Romney laments that he's not "connecting with young people across the country." Somehow the Gipper did it, and in spades. What was his magic?
Let’s be honest. Romney has shortcomings, sure, but there are some major DEMOGRAPHIC reasons that he doesn’t connect as well with youth ad Reagan.
Even a broken clock is right twice a day.
Personally, I will gladly do my part to ensure that Romney is added to the long list of Republican moderate losers if he wins the nomination.
I do want a Republican anywhere near the white house when this whole thing goes down.
dont
Mitt Milquetoast will ride the wave of a coalition of moderate Republicans/Dems, independents and the hispanic voters to victory.
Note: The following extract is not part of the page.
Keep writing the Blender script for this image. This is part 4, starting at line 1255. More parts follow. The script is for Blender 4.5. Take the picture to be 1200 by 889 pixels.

Good luck with that.
I am most interested to see how Romney plans to win in November without the south.
November is going to be a train wreak.
"We"?....."all"?
I and many many others will not.
I have to confess I don’t understand this position. Anyone who is a conservative obviously believes Obama is a disaster. He hates American power, he loves the third world, he doesn’t believe in American exceptionalism, i could go on and on and so could you. If he remains president for another 4 years, and Iran has the bomb and everyone else to whom Iran gives the bomb has the bomb, the world will be very seriously damaged for a long time. I understand wanting to push Republican party — the only party that can conceivably, realistically, have any hope of undoing Obama’s horrors — as far to the right as you can. But at the end of the day isn’t even a moderate Republican better than Obama? Hell, isn’t even Hillary better than Obama (and I yield to absolutely no-one in my contempt for the Clintons)?
Why is it better to let Obama win in November?
Yep, you and I both know that no Republican candidate for Prez wins without the South. It indeed will be a monumental trainwreck in November and with any luck the Republican Party will come undone and conservatives and moderates with sense will form a true conservative party. That's the only good thing that's going to come out of this.
I can't imagine that a conservative would be naive enough to even entertain thoughts that they might be wrong about Romney. He's an unregenerate liar, through and through. Yet, you have accused Newt supporters of being closet Romney "operatives".
Pretty ironic.
I agree, the Republican Party as currently constituted offers nothing to us conservatives and will continue serving up more and more liberal candidates. It is for that reason that we must give up on that party and work for a new one, one that will represent our viewpoints.
The Republican Party is hopeless, absolutely hopeless.